Bazı şeyler kolay ve hızla bozulur, süratle de yayılır. Ahlaksızlık ve kötülük böyledir. Oysa güzel ahlakın oluşması geç olur ve geç de yayılır.
Bugün ülkemizde ahlaki yozlaşma korkunç boyuttadır.
Başta bebe, çocuk, kadın olmak üzere işlenen korkunç cinayetler almış başını gidiyor. Haberleri dinleyince, “yahu bu insan kılıklı canilerle aynı ülkede mi yaşıyoruz” diye hayıflanıyoruz.
Sadece bu mu? Hayır. Uyuşturucu kullanımı, 10-11 yaşlarına kadar düştü. İblis’in aveneleri, çocuklarımızı, gençlerimizi yok etmek için şeytani tüm tuzaklarını kullanıyorlar. Çocuklarımız ve gençlerimiz çok büyük tehlikelerle karşı karşıyalar. Çabuk davranmazsak, gençliği kaybederiz.
Devlet müdahale etsin denilebilir. Evet, devlet müdahale ediyor ama yetmiyor ve yetmez de. En katı kurallar da koysanız, eğer çocukların eğitimini aksatmış, kalplerine Allah inancı koymamış, dini inanç ve duygularla donatmamış ve çocuklarınızla ilgilenmiyorsanız, faydası cılız kalır.

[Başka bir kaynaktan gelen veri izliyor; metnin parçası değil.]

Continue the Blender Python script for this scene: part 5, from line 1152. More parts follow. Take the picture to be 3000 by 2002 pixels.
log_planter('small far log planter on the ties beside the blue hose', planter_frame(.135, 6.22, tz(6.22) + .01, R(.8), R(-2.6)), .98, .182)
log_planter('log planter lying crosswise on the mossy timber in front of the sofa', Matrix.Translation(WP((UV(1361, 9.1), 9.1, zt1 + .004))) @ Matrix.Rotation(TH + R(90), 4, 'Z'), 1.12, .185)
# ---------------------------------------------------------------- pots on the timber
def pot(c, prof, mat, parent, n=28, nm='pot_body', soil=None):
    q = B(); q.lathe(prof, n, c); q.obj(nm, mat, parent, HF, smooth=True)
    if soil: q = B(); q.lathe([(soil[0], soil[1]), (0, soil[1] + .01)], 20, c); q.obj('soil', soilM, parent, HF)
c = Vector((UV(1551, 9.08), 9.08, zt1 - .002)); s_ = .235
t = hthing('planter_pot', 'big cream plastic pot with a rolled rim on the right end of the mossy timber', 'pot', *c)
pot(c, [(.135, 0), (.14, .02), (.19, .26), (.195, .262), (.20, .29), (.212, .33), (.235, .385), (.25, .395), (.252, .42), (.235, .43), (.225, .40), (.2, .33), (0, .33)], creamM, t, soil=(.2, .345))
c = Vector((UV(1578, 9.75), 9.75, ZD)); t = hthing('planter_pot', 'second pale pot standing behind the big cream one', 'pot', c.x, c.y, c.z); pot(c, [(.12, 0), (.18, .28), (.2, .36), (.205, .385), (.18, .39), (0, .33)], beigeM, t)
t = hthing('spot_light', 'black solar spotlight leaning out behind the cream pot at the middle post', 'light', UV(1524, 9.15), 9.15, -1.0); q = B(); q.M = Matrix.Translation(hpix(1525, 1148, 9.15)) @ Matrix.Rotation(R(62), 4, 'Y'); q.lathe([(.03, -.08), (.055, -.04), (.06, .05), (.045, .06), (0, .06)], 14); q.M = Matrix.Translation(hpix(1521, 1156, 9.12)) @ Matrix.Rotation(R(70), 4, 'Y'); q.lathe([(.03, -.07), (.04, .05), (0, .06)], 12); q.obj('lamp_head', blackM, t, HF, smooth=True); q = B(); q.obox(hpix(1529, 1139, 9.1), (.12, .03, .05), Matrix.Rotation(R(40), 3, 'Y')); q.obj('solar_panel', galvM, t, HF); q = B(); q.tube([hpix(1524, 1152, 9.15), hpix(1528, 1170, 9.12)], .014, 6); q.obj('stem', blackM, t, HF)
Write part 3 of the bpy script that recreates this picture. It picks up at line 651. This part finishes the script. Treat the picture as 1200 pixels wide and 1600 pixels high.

Bu nedenle başta ana ve babalara, öğretmenlere, din görevlilerine ve topluma dünden daha fazla iş düşüyor. Dünden daha fazla gayret gerekiyor. Çünkü tarihte, çocuklar ve gençlerin bugünkü kadar çeşitli saldırıya maruz kaldığı bir dönem hiç olmamıştır.
Eğer çocuklarımızı, en az kasamız, masamız, ticaretimiz, işimiz, aşımız kadar önemsemiyorsak, onları kaybedeceğimiz kesindir. Çünkü marifet iltifata tabidir. İltifat edilmeyen meta (ticaret malı) zayidir. Kaldı ki, onları kapmak için sürüyle iblis kol geziyor.
Artık gençler ellerindeki akıllı telefonla sanal âlemde istedikleri sosyal ağa, istedikleri film ve diziye ulaşabiliyor. Zaten şeytanın taraftarları da, gençleri tuzaklarına düşürmek için tüm hilelerini, şehirde, sokakta, sanal âlemde, akıllı telefonlarda, tabletlerde sergiliyorlar. Çocuklarımız ise, bunlara karşı son derece korumasız.
Çocuk eğitiminde en büyük görev annenindir. Çünkü çocuğa ilk eğitimi veren odur. Çocuğun hamurunu yoğuran ve istikamet çizen odur. Anneden aldığı eğitimle fıtratını korur. Tarihte tanınan büyük şahsiyetler, âlimler, salih ve bilge kişilerin ekserisinin, ilk eğitimini annelerinden aldığını görüyoruz. Bir Arap şairi annenin rolünü şöyle dillendirir:
“Anneler bir okuldur, eğer onları hazırlarsan,
Tertemiz bir ırk, bir halk hazırlamış olursun”.
Bugün öyle bir duruma geldik ki, bazı ebeveynler çocuğunun ne yapıp ettiğinden habersiz, üstelik umursamıyor da. Çünkü kendince çocuğunun maddi ihtiyaçlarını karşılayarak görevini yapmıştır.
Fakat bugün görevimizi ihmal ettik ve örnekliğimizi yitirdik.
Görevimizi, karnını doyurmak, giydirmek, eline pahalı cep telefonunu tutuşturmak sandık. Asla. Hâlbuki onları anlamak, ne düşündüklerini bilmek, manevi problemlerini çözmek için gayret sarf etmemiz gerekirdi. Bunu ihmal ettik ve ediyoruz.
Belki “ben çocuklarımla ilgileniyorum, daha ne yapayım” diyen olabilir.
Fakat bu, yaşanan problemi çözmez. Çünkü tek başına değil, toplum içinde yaşıyoruz. Cemiyetteki her olumsuzluktan senin çocuğun da etkilenir.
Dolaysıyla topyekûn bir seferberlik gerekir. Hiç kimse, “ben kimim ki, böyle bir seferberlikte görevim olsun diyemez. Çünkü bir kılın bir örmeye faydası vardır.
Eğer herkes bu işe gönül verirse başarılı oluruz.
Aksi halde, Allah korusun, bu yangının kuşatmayacağı aile kalmaz.